Return a pointer that points to a local variable [duplicate]

I don't know why this works. Since x is a local variable, I thought I would get an error when I try to return it. However, The first printf works fine, but then it just prints out 0. Can anyone explain what's going on here?

#include <stdio.h>

int* func1() {
    int x = 123123;
    int *y = &x;
    return y;
}

int main()
{
    int* c = func1();
    printf("%d\n", *c); // output: 123123
    printf("%d\n", *c); // output: 0
    return 0;
}

The following happens:

1. Within func1, you created the local x variable and initialised it with a value, i.e. x is on the stack now.
2. You get the address of x and return it to main.
3. While returning, func1 and its variables x (and, irrelevant to the question, y) are freed, or popped off the stack, i.e. their memory locations are not reserved any more to hold their values. After this, any other part of the program is allowed to use the memory space that was allocated for x within func1, as func1 isn't active any more.
4. Your first printf call still happens to see the old value of the memory location where x used to be (but this is not guaranteed) and
5. the second printf call makes it apparent that something else (with the value of 0, such as the first printf's return value as described by R. Joiny) is (or was) using the same address as x within func1.

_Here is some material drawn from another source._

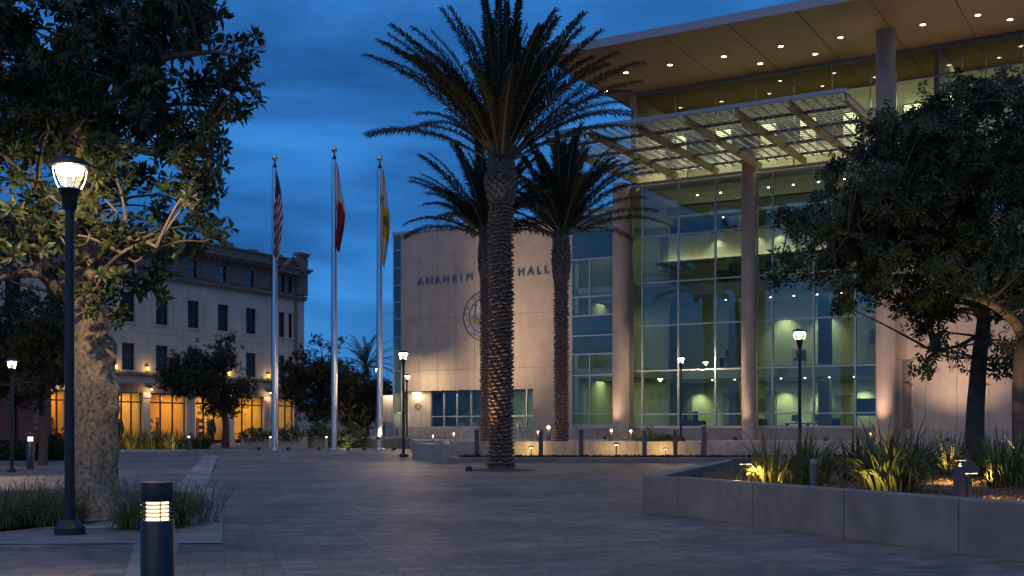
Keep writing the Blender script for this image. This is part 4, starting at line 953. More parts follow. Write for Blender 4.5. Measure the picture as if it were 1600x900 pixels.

This article of the C Programming Boot Camp pretty much describes your situation:

A key to understanding the stack is the notion that when a function exits, all of its variables are popped off of the stack (and hence lost forever). Thus stack variables are local in nature. This is related to a concept we saw earlier known as variable scope, or local vs global variables. A common bug in C programming is attempting to access a variable that was created on the stack inside some function, from a place in your program outside of that function (i.e. after that function has exited).

printf is basically a function. Like your func1.

Functions use some RAM, your workspace for local variables. If you leave the function, it becomes assingned as something like "clear for using" (not deleted!).

Because the first printf() comes directly after the func1() function, the local variable C is still there, because it's not overwritten yet. So that works. But if you look at this MAN page you can see, that printf has int as a return value. So that has to be written to somewhere, so what would your PC do? Of course write it to the first free adress of the RAM, that is assigned to your program. And there you have your zero.

It's important to notice, that no other program can access your RAM, Windows automatically reserves RAM for every process, so it must be the return value from printf() (or some other local variable that printf uses while executing).

Since x is a local variable, I thought I would get an error when I try to return it.

A more general answer to this problem is: Wrong code in C code does not necessarily produce a compiler or runtime error.

If you're very lucky, you will get a compiler error or warning.

If you're lucky, you'll get a runtime crash when the wrong code runs (this often happens with null pointer errors). This is easy to track down with a debugger.

But if you're not lucky, wrong code can cause crashes later on (in seemingly unrelated code), or silently corrupt some data structures (making your program behave in weird ways without crashing), or even appear to work fine (until you add seemingly harmless code elsewhere, or use a different compiler, or a different version of the same compiler, or just different compilation options).

Technically your code has undefined behavior at this line:

int* c = func1();

You're using the return value of func1 (writing it into c). But that value is the address of a local variable in func1, which no longer exists by the time func has returned. That means the return value is an invalid pointer, and just using such a pointer leads to undefined behavior (you don't even have to dereference it).

printf("%d\n", *c); // output: 123123

Well, this line both uses the bad pointer (reading it from c) and dereferences it. The program still appears to work fine.

printf("%d\n", *c); // output: 0

A seemingly harmless addition, but this line doesn't produce the expected output. Now it looks like silent data corruption.

Note that none of this is guaranteed. A different compiler or the same compiler using different optimization settings may well produce code that behaves differently. As far as the standard is concerned, a compiler has to produce code that matches the observable behavior of the C code. But C code whose behavior is undefined can cause anything to happen; there are no guarantees or restrictions on what the compiler can do with it.